À Berlin, le chancelier allemand Olaf Scholz est en grande difficulté politique, l'industrie et l'économie allemande sont moribondes. L'accord avec le Mercosur permettrait d'augmenter massivement les ventes de Volskwagen, actuellement en chute libre. D'autant que les élections fédérales se tiendront de manière anticipée en février prochain, soit sept mois avant la date initiale, le résultat de la crise politique actuelle outre-Rhin. Une question de survie politique pour l'actuel chancelier.

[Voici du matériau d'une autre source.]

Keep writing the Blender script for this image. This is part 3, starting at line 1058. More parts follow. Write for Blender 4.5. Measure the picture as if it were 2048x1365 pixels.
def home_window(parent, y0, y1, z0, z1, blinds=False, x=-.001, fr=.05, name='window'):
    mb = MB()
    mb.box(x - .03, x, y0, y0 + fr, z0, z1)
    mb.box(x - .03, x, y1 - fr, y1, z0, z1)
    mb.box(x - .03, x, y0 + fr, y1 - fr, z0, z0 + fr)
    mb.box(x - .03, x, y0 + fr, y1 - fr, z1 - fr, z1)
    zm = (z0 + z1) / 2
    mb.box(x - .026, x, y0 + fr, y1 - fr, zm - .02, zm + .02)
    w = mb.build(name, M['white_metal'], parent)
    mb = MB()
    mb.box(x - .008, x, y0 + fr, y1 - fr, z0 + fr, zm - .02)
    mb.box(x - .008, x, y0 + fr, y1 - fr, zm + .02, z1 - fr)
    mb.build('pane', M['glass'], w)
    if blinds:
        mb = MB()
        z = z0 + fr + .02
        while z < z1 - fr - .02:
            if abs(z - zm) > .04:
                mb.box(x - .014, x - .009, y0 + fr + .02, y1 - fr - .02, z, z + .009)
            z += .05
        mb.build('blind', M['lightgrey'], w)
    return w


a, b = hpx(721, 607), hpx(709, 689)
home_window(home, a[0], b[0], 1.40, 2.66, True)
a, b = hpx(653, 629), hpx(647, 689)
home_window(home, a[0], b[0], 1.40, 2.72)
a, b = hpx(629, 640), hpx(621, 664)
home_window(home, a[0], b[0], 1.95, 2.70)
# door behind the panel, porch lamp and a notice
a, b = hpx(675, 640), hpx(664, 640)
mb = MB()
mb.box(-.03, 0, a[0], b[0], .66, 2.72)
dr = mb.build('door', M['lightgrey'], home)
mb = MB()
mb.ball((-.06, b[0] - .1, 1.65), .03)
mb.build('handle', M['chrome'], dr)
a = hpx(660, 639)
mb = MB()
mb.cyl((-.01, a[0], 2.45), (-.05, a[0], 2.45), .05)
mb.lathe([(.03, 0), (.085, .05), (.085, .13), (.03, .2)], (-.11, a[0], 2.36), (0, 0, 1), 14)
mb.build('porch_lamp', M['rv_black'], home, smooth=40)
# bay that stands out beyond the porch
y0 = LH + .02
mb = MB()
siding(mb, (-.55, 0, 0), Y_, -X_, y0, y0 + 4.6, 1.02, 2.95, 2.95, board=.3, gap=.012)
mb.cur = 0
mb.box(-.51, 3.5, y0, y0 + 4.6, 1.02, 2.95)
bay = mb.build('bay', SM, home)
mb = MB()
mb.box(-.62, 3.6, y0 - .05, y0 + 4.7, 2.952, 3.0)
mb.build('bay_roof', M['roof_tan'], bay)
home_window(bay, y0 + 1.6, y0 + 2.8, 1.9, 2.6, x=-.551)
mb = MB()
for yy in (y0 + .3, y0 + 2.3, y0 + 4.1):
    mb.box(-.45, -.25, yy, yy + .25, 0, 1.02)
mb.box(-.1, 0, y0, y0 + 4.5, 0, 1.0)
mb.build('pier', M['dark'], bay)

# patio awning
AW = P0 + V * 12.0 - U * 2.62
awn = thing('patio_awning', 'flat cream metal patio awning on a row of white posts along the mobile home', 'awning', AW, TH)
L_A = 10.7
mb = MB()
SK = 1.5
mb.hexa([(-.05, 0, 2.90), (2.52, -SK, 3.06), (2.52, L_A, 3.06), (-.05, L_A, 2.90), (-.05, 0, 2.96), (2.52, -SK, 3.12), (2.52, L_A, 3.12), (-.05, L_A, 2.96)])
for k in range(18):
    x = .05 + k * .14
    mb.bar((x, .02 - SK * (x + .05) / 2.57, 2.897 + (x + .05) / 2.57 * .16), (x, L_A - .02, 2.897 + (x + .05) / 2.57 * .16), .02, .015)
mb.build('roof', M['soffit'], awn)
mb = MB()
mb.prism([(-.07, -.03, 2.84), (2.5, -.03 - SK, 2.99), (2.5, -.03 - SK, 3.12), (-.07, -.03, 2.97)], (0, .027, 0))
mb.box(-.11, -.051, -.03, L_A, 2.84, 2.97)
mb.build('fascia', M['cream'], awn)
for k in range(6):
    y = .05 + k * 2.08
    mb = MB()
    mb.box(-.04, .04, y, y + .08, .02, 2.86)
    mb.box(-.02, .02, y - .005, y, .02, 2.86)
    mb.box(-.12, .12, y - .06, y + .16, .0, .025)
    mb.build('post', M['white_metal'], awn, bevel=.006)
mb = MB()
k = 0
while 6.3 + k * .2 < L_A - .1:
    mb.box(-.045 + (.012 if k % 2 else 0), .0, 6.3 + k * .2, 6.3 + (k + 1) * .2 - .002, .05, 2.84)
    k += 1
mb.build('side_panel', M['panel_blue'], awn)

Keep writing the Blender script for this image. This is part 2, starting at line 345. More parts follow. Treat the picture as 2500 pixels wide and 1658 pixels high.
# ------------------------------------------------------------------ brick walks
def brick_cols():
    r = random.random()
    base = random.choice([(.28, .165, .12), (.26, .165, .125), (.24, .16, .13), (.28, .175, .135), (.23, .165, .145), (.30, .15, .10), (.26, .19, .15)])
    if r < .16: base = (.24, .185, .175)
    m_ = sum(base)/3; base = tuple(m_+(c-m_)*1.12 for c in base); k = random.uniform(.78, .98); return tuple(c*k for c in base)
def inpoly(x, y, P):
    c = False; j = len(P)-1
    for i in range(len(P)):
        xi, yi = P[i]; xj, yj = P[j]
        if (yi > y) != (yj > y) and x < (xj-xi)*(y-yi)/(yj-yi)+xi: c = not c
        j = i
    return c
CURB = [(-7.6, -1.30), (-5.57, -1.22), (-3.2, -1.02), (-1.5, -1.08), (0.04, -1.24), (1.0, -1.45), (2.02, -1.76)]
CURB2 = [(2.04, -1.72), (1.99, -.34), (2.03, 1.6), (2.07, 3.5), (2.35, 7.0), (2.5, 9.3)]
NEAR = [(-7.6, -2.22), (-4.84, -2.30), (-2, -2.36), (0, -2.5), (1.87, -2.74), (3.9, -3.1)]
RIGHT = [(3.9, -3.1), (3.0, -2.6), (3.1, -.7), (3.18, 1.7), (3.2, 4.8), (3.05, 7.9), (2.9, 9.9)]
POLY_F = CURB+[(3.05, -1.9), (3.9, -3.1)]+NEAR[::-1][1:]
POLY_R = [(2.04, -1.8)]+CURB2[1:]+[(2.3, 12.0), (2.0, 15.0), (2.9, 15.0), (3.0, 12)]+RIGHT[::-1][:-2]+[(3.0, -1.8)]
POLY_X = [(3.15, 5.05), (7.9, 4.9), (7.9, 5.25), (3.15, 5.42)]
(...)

L’Allemagne bénéficie de soutiens comme l’Espagne et l’Italie. "Si on ne conclut pas un accord avec le Mercosur, la Chine le fera", a alerté l’ancienne Première ministre estonienne, Kaja Kallas, aux avant-postes aujourd’hui de la diplomatie européenne.

La France manque de soutien

En face, la France est soutenue par la Pologne et l’Autriche. C’est un peu court. Le gouvernement de Michel Barnier veut convaincre les hésitants comme l'Irlande ou les Pays-Bas, par exemple, car la France doit avoir une minorité de blocage pour empêcher l’accord, à savoir quatre Etats minimum. Il y en a trois pour l'instant.

Si toutefois la France n'arrive pas à engranger un nouveau soutien, il restera des étapes. L'accord doit également être ratifié par le Parlement européen. C'est, d'ailleurs, sur ce vote là que les mobilisations des agriculteurs pourraient peser. L’accord avec le Mercosur, c’est l’arrivée promise sur le sol européen de viande, sucre, riz, miel, soja…

L'UE peut imposer la partie commerciale du texte

Pour être appliqué, le traité doit ensuite être ratifié par chacun des parlements nationaux. Il suffit que les députés d’un seul État membre s’y opposent pour que l’accord vacille. Sauf que dans ce cas-là, la Commission européenne peut encore scinder le texte, en sortir l’aspect purement commercial et imposer l’accord.

Autant dire que Michel Barnier va devoir ressortir sa casquette de négociateur du Brexit, d’ancien commissaire européen, d’ancien ministre de l’Agriculture et des Affaires Etrangères. Ça fait beaucoup. La ministre française de l’Agriculture Annie Genevard l'assure: "Notre travail est de rallier un maximum de pays de façon à imposer un veto."